#### [SUPPLIED MATERIAL]
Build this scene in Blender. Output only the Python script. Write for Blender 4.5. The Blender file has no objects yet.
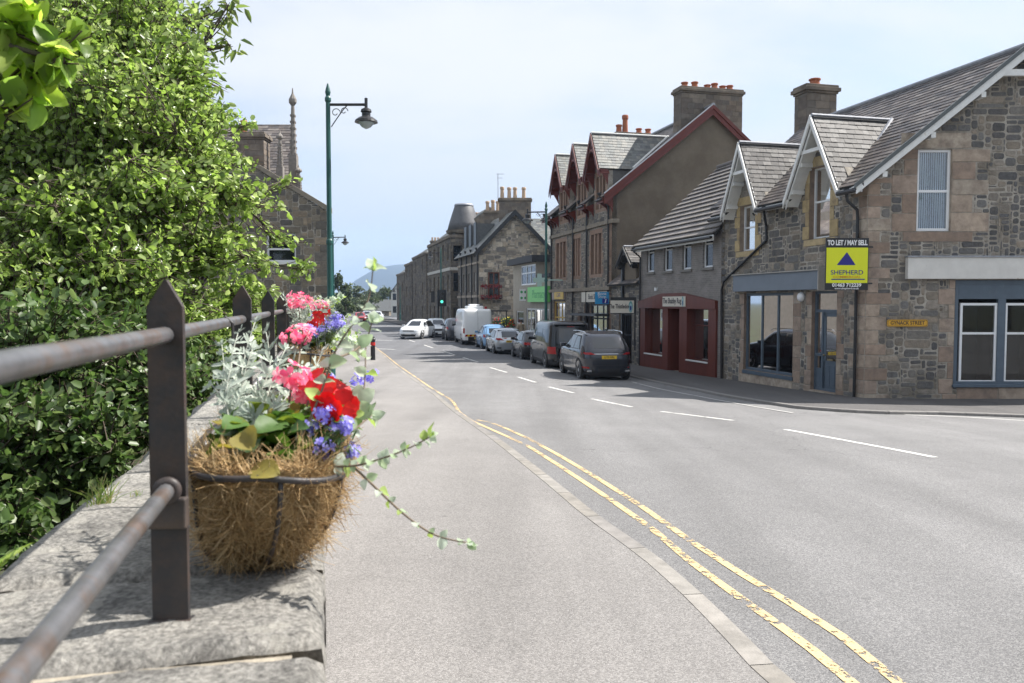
import bpy, bmesh, math, random
import numpy as np
from mathutils import Vector, Matrix, noise
from mathutils.geometry import tessellate_polygon
random.seed(7); rng = np.random.default_rng(7)
V = Vector
scene = bpy.context.scene
COL = scene.collection
PI = math.pi
# ------------------------------------------------------------------ camera
CAMZ = 2.8; F = 800.0; PITCH = math.atan(38.5/F)
cp, sp = math.cos(PITCH), math.sin(PITCH)
def ray(px, py):
    u = (px-512)/F; v = (341.5-py)/F
    return V((u, cp+v*sp, -sp+v*cp))
CAM = V((0, 0, CAMZ))
def at(px, py, Y):
    r = ray(px, py); return CAM + r*(Y/r.y)
_hx = [-60, 0, 4, 8, 12, 16, 20, 27, 35, 45, 60, 5000]
_hy = [1.95, 1.69, 1.71, 1.80, 2.0, 2.22, 2.42, 2.62, 2.74, 2.80, 2.80, 2.80]
_gx = np.linspace(-60, 120, 721)
_gy = np.interp(_gx, _hx, _hy); _gy = np.convolve(np.pad(_gy, 12, 'edge'), np.ones(25)/25, 'valid')
SA = math.atan(0.2525); sd = V((-math.sin(SA), math.cos(SA), 0)); sn = V((math.cos(SA), math.sin(SA), 0))
def ST(x, y): return (x*sd.x+y*sd.y, x*sn.x+y*sn.y)
def zg(x, y):
    s, t = ST(x, y)
    return CAMZ - float(np.interp(y, _gx, _gy)) - 0.03*min(max(0, t-9), 6)
PAV = 0.09
def onground(px, py, dz=0.0):
    r = ray(px, py); lo, hi = 0.5, 400.0
    for _ in range(60):
        m = (lo+hi)/2; p = CAM + r*(m/r.y)
        if p.z > zg(p.x, p.y)+dz: lo = m
        else: hi = m
    return CAM + r*(lo/r.y)
# ------------------------------------------------------------------ helpers
def root(name, label, cat, loc=(0, 0, 0), rz=0.0, group=None, kind=None):
    o = bpy.data.objects.new(name, None); COL.objects.link(o)
    o.location = loc; o.rotation_euler = (0, 0, rz); o.empty_display_size = 0.2
    tag(o, label, cat, group, kind); return o
def tag(o, label=None, cat=None, group=None, kind=None):
    if label: o['label'] = label
    if cat: o['category'] = cat
    if group: o['group'] = group
    if kind: o['kind'] = kind
    return o
def top(o):
    while o.parent: o = o.parent
    return o
def wm(o):
    t = top(o)
    if t.type != 'EMPTY': return Matrix.Identity(4)
    return Matrix.Translation(t.location) @ Matrix.Rotation(t.rotation_euler.z, 4, 'Z')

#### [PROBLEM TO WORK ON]
Repeat the full listing above exactly, with no pictures in the copy.

#### [TASK SOLUTION]
Build this scene in Blender. Output only the Python script. Write for Blender 4.5. The Blender file has no objects yet.
import bpy, bmesh, math, random
import numpy as np
from mathutils import Vector, Matrix, noise
from mathutils.geometry import tessellate_polygon
random.seed(7); rng = np.random.default_rng(7)
V = Vector
scene = bpy.context.scene
COL = scene.collection
PI = math.pi
# ------------------------------------------------------------------ camera
CAMZ = 2.8; F = 800.0; PITCH = math.atan(38.5/F)
cp, sp = math.cos(PITCH), math.sin(PITCH)
def ray(px, py):
    u = (px-512)/F; v = (341.5-py)/F
    return V((u, cp+v*sp, -sp+v*cp))
CAM = V((0, 0, CAMZ))
def at(px, py, Y):
    r = ray(px, py); return CAM + r*(Y/r.y)
_hx = [-60, 0, 4, 8, 12, 16, 20, 27, 35, 45, 60, 5000]
_hy = [1.95, 1.69, 1.71, 1.80, 2.0, 2.22, 2.42, 2.62, 2.74, 2.80, 2.80, 2.80]
_gx = np.linspace(-60, 120, 721)
_gy = np.interp(_gx, _hx, _hy); _gy = np.convolve(np.pad(_gy, 12, 'edge'), np.ones(25)/25, 'valid')
SA = math.atan(0.2525); sd = V((-math.sin(SA), math.cos(SA), 0)); sn = V((math.cos(SA), math.sin(SA), 0))
def ST(x, y): return (x*sd.x+y*sd.y, x*sn.x+y*sn.y)
def zg(x, y):
    s, t = ST(x, y)
    return CAMZ - float(np.interp(y, _gx, _gy)) - 0.03*min(max(0, t-9), 6)
PAV = 0.09
def onground(px, py, dz=0.0):
    r = ray(px, py); lo, hi = 0.5, 400.0
    for _ in range(60):
        m = (lo+hi)/2; p = CAM + r*(m/r.y)
        if p.z > zg(p.x, p.y)+dz: lo = m
        else: hi = m
    return CAM + r*(lo/r.y)
# ------------------------------------------------------------------ helpers
def root(name, label, cat, loc=(0, 0, 0), rz=0.0, group=None, kind=None):
    o = bpy.data.objects.new(name, None); COL.objects.link(o)
    o.location = loc; o.rotation_euler = (0, 0, rz); o.empty_display_size = 0.2
    tag(o, label, cat, group, kind); return o
def tag(o, label=None, cat=None, group=None, kind=None):
    if label: o['label'] = label
    if cat: o['category'] = cat
    if group: o['group'] = group
    if kind: o['kind'] = kind
    return o
def top(o):
    while o.parent: o = o.parent
    return o
def wm(o):
    t = top(o)
    if t.type != 'EMPTY': return Matrix.Identity(4)
    return Matrix.Translation(t.location) @ Matrix.Rotation(t.rotation_euler.z, 4, 'Z')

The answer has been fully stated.